A Small Piece Written beside a Fire Pit on a Weekend Evening

I recently had occasion once again to lay a fire in in my fire pit. It’s something that happens less often than might be thought for someone who has made much of living in the Texas Hill Country, and it is true that I don’t take *every* opportunity to do it that I might. Then again, it’s been pretty dry ’round these parts, so there’s been a burn ban on for a lot of the year. A little bit of recent rain, however, meant that the yard needed mowing and that the burn ban was lifted, so I took care of the one with my daughter’s help, and I took advantage of the other.

The pit in question.
The image is mine.
The food was tasty.

I’m not the first to find a fire a congenial thing, I know, nor yet to find cooking over one a joy. But that I ain’t the first doesn’t make either untrue; I *do* find cooking over flame–this time as often, kindled from wood I cut myself and left to season in this kindly Hill Country air–a pleasant way to spend a good bit of time, and just sitting beside a crackling pile of logs as the fall through char into ash eases quiet contemplation.

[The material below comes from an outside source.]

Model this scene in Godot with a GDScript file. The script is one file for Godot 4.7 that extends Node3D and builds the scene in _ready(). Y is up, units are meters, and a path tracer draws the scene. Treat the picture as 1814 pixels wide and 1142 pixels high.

I’ve felt the need for it of late.

I’ll not get into great detail about what all’s been on my mind. A lot of it’s got to do with the work of my day-job, and while I don’t make a secret of working as a bookkeeper and tax preparer, I know well the minutiae of the work glazes a lot of eyes, and specifics of my clients are decidedly *not* appropriate topics for discussion here. And I say that knowing full well the ways in which I was loquacious in this webspace and just exactly how prone I am to four-letter words and uncouth talk in my day-to-day life.

So much being said, and even true, I do find a fair bit of peace doing such things as sitting in the shade of an oak tree as wood from another oak burns under my tending. It helps me to slow down for a while, to take my time with something l, as opposed to my normally having to plow through tasks with some speed. Too, it helps me think of myself as actually doing something decent decently; I know I’m not the only one who has some hangups surrounding the divergence between some of what used to be and some of what is, and I don’t believe I’m alone in wanting to take down some of them. Sitting at the fireside gets things off of those hooks for me, at least for a little while.

I know each time I lay in a fire that I can’t stay beside it forever. If nothing else, I need another cup of coffee or another beer, or I have to get rid of one of them I’ve had–and there’s always something else. But I do enjoy it while I can, when I can, and I always look forward to when I can do it again.